• Problem to work on
Reproduce the listing verbatim.

• Data shown
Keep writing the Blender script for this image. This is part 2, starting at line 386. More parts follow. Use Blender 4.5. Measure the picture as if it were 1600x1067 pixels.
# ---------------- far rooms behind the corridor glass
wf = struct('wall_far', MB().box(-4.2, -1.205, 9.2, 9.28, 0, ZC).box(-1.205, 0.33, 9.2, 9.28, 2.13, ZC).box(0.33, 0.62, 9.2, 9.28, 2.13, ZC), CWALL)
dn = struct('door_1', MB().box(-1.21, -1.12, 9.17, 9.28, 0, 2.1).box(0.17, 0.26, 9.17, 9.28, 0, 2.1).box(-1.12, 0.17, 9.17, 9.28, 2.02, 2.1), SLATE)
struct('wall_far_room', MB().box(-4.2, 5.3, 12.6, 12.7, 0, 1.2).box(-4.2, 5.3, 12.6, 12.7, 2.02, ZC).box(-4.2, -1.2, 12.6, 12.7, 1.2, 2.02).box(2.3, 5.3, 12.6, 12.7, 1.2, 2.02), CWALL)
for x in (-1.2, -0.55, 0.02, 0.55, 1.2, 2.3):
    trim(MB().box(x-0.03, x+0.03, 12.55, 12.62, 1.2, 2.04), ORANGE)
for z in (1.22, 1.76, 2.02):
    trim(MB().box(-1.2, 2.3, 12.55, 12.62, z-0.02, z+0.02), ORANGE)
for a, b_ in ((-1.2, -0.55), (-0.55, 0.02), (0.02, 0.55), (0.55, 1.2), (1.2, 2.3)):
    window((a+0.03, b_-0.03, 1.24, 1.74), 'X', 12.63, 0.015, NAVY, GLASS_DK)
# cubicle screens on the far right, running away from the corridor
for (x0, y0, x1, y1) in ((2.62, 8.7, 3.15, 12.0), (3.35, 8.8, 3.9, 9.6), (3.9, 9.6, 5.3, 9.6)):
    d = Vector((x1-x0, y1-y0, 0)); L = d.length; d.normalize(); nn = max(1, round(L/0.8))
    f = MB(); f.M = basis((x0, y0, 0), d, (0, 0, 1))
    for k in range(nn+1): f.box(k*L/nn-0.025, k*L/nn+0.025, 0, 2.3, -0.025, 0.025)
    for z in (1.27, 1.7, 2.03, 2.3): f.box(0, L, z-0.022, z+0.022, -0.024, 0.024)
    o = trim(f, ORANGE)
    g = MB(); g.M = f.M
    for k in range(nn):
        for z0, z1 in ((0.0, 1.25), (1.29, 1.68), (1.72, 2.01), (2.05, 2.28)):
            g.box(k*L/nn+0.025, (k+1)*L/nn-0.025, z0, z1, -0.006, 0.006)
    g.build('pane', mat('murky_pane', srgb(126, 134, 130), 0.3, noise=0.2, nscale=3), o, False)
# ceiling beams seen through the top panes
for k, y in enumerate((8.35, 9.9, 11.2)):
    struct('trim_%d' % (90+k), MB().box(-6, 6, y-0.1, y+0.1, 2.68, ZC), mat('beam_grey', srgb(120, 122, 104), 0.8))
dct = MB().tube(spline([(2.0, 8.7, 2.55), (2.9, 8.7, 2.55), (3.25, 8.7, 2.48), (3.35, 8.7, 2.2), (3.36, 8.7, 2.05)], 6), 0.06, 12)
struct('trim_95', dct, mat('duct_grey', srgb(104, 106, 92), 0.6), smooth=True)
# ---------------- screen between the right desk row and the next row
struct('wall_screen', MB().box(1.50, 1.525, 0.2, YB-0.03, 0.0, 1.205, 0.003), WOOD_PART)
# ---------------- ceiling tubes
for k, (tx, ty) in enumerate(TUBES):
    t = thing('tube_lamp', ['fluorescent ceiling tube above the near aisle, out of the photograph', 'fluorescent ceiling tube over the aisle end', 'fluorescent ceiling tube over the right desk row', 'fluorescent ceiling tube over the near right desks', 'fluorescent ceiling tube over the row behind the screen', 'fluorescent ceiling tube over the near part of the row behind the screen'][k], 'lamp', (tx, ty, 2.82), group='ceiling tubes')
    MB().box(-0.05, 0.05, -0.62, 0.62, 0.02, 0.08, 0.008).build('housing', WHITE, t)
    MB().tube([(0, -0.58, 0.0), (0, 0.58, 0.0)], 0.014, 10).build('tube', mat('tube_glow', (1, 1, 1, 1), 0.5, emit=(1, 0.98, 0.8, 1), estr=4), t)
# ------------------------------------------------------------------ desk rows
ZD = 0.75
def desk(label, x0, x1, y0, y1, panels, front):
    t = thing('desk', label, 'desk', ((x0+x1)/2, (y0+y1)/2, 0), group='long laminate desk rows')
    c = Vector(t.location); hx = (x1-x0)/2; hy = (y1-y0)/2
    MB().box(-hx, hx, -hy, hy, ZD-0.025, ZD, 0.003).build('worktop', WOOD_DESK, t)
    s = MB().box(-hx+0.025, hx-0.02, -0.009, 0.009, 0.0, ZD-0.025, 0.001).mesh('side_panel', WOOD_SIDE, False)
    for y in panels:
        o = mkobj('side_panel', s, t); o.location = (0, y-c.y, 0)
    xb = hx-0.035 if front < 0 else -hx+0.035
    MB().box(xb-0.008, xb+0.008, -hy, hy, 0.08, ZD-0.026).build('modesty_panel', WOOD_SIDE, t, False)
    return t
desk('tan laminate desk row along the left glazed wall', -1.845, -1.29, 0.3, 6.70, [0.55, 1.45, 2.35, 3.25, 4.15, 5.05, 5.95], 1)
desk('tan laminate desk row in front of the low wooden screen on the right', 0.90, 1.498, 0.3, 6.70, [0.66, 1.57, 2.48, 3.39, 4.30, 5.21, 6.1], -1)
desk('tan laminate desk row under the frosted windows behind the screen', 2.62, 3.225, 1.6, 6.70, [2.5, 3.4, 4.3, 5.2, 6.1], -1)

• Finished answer
Keep writing the Blender script for this image. This is part 2, starting at line 386. More parts follow. Use Blender 4.5. Measure the picture as if it were 1600x1067 pixels.
# ---------------- far rooms behind the corridor glass
wf = struct('wall_far', MB().box(-4.2, -1.205, 9.2, 9.28, 0, ZC).box(-1.205, 0.33, 9.2, 9.28, 2.13, ZC).box(0.33, 0.62, 9.2, 9.28, 2.13, ZC), CWALL)
dn = struct('door_1', MB().box(-1.21, -1.12, 9.17, 9.28, 0, 2.1).box(0.17, 0.26, 9.17, 9.28, 0, 2.1).box(-1.12, 0.17, 9.17, 9.28, 2.02, 2.1), SLATE)
struct('wall_far_room', MB().box(-4.2, 5.3, 12.6, 12.7, 0, 1.2).box(-4.2, 5.3, 12.6, 12.7, 2.02, ZC).box(-4.2, -1.2, 12.6, 12.7, 1.2, 2.02).box(2.3, 5.3, 12.6, 12.7, 1.2, 2.02), CWALL)
for x in (-1.2, -0.55, 0.02, 0.55, 1.2, 2.3):
    trim(MB().box(x-0.03, x+0.03, 12.55, 12.62, 1.2, 2.04), ORANGE)
for z in (1.22, 1.76, 2.02):
    trim(MB().box(-1.2, 2.3, 12.55, 12.62, z-0.02, z+0.02), ORANGE)
for a, b_ in ((-1.2, -0.55), (-0.55, 0.02), (0.02, 0.55), (0.55, 1.2), (1.2, 2.3)):
    window((a+0.03, b_-0.03, 1.24, 1.74), 'X', 12.63, 0.015, NAVY, GLASS_DK)
# cubicle screens on the far right, running away from the corridor
for (x0, y0, x1, y1) in ((2.62, 8.7, 3.15, 12.0), (3.35, 8.8, 3.9, 9.6), (3.9, 9.6, 5.3, 9.6)):
    d = Vector((x1-x0, y1-y0, 0)); L = d.length; d.normalize(); nn = max(1, round(L/0.8))
    f = MB(); f.M = basis((x0, y0, 0), d, (0, 0, 1))
    for k in range(nn+1): f.box(k*L/nn-0.025, k*L/nn+0.025, 0, 2.3, -0.025, 0.025)
    for z in (1.27, 1.7, 2.03, 2.3): f.box(0, L, z-0.022, z+0.022, -0.024, 0.024)
    o = trim(f, ORANGE)
    g = MB(); g.M = f.M
    for k in range(nn):
        for z0, z1 in ((0.0, 1.25), (1.29, 1.68), (1.72, 2.01), (2.05, 2.28)):
            g.box(k*L/nn+0.025, (k+1)*L/nn-0.025, z0, z1, -0.006, 0.006)
    g.build('pane', mat('murky_pane', srgb(126, 134, 130), 0.3, noise=0.2, nscale=3), o, False)
# ceiling beams seen through the top panes
for k, y in enumerate((8.35, 9.9, 11.2)):
    struct('trim_%d' % (90+k), MB().box(-6, 6, y-0.1, y+0.1, 2.68, ZC), mat('beam_grey', srgb(120, 122, 104), 0.8))
dct = MB().tube(spline([(2.0, 8.7, 2.55), (2.9, 8.7, 2.55), (3.25, 8.7, 2.48), (3.35, 8.7, 2.2), (3.36, 8.7, 2.05)], 6), 0.06, 12)
struct('trim_95', dct, mat('duct_grey', srgb(104, 106, 92), 0.6), smooth=True)
# ---------------- screen between the right desk row and the next row
struct('wall_screen', MB().box(1.50, 1.525, 0.2, YB-0.03, 0.0, 1.205, 0.003), WOOD_PART)
# ---------------- ceiling tubes
for k, (tx, ty) in enumerate(TUBES):
    t = thing('tube_lamp', ['fluorescent ceiling tube above the near aisle, out of the photograph', 'fluorescent ceiling tube over the aisle end', 'fluorescent ceiling tube over the right desk row', 'fluorescent ceiling tube over the near right desks', 'fluorescent ceiling tube over the row behind the screen', 'fluorescent ceiling tube over the near part of the row behind the screen'][k], 'lamp', (tx, ty, 2.82), group='ceiling tubes')
    MB().box(-0.05, 0.05, -0.62, 0.62, 0.02, 0.08, 0.008).build('housing', WHITE, t)
    MB().tube([(0, -0.58, 0.0), (0, 0.58, 0.0)], 0.014, 10).build('tube', mat('tube_glow', (1, 1, 1, 1), 0.5, emit=(1, 0.98, 0.8, 1), estr=4), t)
# ------------------------------------------------------------------ desk rows
ZD = 0.75
def desk(label, x0, x1, y0, y1, panels, front):
    t = thing('desk', label, 'desk', ((x0+x1)/2, (y0+y1)/2, 0), group='long laminate desk rows')
    c = Vector(t.location); hx = (x1-x0)/2; hy = (y1-y0)/2
    MB().box(-hx, hx, -hy, hy, ZD-0.025, ZD, 0.003).build('worktop', WOOD_DESK, t)
    s = MB().box(-hx+0.025, hx-0.02, -0.009, 0.009, 0.0, ZD-0.025, 0.001).mesh('side_panel', WOOD_SIDE, False)
    for y in panels:
        o = mkobj('side_panel', s, t); o.location = (0, y-c.y, 0)
    xb = hx-0.035 if front < 0 else -hx+0.035
    MB().box(xb-0.008, xb+0.008, -hy, hy, 0.08, ZD-0.026).build('modesty_panel', WOOD_SIDE, t, False)
    return t
desk('tan laminate desk row along the left glazed wall', -1.845, -1.29, 0.3, 6.70, [0.55, 1.45, 2.35, 3.25, 4.15, 5.05, 5.95], 1)
desk('tan laminate desk row in front of the low wooden screen on the right', 0.90, 1.498, 0.3, 6.70, [0.66, 1.57, 2.48, 3.39, 4.30, 5.21, 6.1], -1)
desk('tan laminate desk row under the frosted windows behind the screen', 2.62, 3.225, 1.6, 6.70, [2.5, 3.4, 4.3, 5.2, 6.1], -1)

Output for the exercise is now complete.